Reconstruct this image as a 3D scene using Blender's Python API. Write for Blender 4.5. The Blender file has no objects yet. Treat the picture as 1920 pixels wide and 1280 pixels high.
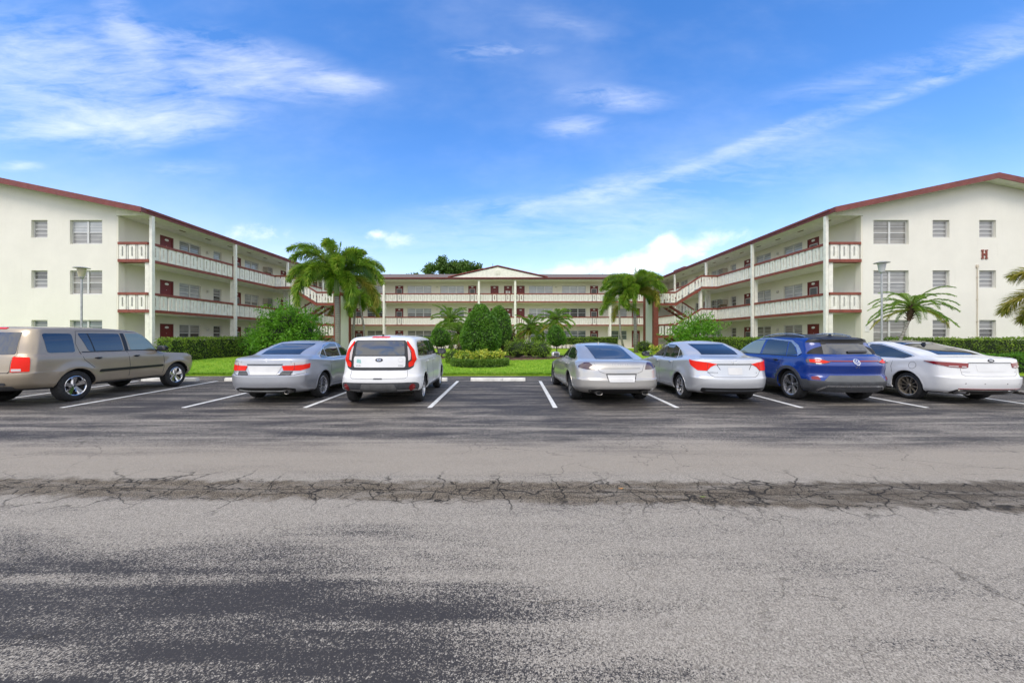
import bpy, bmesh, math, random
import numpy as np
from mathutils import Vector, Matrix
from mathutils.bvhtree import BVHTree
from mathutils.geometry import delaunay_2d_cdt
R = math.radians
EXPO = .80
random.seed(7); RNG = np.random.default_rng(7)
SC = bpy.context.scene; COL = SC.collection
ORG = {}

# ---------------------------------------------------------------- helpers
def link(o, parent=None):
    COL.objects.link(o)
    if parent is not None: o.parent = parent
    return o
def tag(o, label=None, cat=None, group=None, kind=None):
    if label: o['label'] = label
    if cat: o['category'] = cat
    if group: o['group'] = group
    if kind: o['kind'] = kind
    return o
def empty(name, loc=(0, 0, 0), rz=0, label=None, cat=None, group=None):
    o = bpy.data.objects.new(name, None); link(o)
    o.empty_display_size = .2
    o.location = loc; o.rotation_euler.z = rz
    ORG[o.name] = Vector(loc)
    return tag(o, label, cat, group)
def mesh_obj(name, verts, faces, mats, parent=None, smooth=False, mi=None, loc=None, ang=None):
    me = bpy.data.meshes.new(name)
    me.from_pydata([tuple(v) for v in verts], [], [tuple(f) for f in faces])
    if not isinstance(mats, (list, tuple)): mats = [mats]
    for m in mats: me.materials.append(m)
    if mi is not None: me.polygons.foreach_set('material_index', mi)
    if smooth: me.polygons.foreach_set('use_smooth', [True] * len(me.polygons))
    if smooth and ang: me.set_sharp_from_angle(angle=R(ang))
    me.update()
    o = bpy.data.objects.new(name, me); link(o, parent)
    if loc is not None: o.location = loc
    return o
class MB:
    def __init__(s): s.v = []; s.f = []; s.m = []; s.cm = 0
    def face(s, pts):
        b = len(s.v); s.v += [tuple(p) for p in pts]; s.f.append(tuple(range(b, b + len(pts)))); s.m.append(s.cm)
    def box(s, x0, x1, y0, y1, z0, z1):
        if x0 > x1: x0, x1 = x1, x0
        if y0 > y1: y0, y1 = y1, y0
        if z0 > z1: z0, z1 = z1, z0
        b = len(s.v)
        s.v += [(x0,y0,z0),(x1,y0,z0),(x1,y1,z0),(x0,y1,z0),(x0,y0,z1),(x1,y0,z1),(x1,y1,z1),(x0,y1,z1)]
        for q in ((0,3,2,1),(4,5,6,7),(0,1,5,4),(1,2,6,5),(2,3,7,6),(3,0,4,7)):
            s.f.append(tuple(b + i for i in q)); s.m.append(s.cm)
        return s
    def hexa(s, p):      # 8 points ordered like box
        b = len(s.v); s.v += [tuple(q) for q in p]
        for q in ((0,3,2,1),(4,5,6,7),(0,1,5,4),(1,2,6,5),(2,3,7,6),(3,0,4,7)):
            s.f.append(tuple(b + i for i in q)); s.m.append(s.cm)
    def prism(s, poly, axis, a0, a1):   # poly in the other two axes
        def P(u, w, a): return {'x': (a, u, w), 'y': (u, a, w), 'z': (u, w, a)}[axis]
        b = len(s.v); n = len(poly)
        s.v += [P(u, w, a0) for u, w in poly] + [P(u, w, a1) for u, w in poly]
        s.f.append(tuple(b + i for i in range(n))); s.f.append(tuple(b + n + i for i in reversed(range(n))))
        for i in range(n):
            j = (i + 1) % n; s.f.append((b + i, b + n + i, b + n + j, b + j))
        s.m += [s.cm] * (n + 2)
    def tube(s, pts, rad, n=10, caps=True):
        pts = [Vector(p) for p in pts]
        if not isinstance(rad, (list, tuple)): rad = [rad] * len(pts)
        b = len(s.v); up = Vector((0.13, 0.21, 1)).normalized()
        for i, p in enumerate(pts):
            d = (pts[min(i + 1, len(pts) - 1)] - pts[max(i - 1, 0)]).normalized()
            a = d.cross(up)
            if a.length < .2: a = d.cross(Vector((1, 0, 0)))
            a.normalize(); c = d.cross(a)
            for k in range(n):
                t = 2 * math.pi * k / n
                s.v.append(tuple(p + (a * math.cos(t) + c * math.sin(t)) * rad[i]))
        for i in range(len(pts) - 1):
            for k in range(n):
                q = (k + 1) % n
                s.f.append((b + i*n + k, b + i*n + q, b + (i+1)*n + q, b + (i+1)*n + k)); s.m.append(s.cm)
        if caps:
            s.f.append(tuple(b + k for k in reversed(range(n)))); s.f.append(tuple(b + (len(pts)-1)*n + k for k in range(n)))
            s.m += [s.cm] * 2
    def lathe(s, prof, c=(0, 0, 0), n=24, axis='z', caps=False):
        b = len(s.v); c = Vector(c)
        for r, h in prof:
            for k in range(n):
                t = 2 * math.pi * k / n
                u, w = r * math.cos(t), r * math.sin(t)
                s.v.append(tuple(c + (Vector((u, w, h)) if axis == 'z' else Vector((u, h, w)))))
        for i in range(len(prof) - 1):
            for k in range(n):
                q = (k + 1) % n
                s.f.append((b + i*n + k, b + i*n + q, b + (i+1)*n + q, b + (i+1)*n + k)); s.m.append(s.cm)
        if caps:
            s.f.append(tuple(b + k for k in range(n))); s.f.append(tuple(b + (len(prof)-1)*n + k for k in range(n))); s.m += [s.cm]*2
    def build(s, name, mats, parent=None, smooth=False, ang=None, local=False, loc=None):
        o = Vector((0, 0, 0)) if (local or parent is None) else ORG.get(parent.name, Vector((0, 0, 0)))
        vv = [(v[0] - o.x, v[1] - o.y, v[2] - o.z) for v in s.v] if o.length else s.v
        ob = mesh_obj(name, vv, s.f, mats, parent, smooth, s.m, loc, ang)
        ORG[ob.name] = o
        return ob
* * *
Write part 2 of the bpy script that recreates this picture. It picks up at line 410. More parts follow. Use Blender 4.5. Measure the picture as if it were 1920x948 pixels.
---
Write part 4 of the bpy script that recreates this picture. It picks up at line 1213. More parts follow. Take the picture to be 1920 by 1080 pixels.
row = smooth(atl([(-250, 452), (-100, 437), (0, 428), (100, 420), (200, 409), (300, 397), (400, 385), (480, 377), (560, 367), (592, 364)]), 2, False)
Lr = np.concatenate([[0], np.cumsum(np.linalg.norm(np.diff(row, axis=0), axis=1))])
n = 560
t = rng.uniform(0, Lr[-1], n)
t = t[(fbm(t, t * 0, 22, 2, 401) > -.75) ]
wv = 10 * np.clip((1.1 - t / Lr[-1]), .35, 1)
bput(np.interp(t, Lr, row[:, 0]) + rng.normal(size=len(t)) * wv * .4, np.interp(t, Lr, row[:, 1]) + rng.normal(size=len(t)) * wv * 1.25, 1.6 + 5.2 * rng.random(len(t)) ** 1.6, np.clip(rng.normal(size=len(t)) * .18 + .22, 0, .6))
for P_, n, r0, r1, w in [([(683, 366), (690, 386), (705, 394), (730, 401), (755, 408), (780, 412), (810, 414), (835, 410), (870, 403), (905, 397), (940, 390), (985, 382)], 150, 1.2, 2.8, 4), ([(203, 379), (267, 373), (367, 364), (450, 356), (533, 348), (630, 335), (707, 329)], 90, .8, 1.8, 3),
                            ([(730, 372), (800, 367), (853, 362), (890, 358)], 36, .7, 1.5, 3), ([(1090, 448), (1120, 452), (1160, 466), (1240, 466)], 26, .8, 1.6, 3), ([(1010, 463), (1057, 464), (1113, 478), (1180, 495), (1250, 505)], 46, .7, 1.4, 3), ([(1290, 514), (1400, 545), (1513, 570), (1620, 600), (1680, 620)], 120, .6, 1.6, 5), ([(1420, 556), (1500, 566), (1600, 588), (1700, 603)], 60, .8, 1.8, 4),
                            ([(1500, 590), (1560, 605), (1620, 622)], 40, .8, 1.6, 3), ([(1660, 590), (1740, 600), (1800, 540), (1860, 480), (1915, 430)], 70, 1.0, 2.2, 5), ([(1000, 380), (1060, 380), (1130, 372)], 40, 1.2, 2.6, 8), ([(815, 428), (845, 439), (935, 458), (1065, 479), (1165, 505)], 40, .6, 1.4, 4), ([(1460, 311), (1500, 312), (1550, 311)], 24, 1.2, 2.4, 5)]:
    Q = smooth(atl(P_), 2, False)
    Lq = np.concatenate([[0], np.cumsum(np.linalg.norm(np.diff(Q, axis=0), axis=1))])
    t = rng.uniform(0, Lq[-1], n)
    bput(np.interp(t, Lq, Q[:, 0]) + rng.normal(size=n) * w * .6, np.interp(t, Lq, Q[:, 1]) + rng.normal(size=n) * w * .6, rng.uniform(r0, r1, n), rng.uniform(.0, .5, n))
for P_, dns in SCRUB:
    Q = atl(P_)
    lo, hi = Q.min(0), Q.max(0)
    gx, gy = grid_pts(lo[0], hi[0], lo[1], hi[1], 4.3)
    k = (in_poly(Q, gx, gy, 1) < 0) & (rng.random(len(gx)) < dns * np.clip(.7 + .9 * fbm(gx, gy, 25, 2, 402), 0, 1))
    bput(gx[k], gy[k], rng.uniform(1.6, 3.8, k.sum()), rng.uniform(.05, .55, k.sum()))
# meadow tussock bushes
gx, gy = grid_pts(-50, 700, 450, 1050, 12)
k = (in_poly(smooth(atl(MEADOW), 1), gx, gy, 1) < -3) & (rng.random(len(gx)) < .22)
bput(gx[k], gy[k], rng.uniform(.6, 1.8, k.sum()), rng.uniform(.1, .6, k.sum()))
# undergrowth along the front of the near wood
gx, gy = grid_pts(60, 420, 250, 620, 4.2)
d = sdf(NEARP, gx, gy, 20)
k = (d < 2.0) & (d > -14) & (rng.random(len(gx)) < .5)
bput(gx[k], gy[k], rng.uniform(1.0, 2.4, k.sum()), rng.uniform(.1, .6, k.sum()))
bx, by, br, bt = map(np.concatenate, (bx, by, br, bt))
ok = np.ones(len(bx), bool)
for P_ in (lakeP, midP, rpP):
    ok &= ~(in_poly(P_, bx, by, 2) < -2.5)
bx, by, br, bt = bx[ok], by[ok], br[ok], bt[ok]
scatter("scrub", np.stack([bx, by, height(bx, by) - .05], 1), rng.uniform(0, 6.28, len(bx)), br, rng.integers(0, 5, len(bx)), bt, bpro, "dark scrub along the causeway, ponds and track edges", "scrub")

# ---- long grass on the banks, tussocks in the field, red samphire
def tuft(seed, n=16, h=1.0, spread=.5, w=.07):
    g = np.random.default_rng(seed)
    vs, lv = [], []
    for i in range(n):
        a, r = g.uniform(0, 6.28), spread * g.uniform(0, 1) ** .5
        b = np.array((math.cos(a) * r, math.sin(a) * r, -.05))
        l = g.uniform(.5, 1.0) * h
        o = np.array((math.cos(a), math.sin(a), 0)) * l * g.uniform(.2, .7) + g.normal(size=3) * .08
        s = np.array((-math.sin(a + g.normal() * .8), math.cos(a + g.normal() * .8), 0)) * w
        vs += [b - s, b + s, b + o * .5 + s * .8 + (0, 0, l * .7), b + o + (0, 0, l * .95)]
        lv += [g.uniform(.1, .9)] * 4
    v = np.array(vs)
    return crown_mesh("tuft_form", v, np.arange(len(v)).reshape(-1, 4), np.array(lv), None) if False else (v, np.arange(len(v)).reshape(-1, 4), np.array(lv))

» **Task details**
Copy out every line of the listing that contains the string "scene".

» **The solution**
Reconstruct this image as a 3D scene using Blender's Python API. Write for Blender 4.5. The Blender file has no objects yet. Treat the picture as 1920 pixels wide and 1280 pixels high.
SC = bpy.context.scene; COL = SC.collection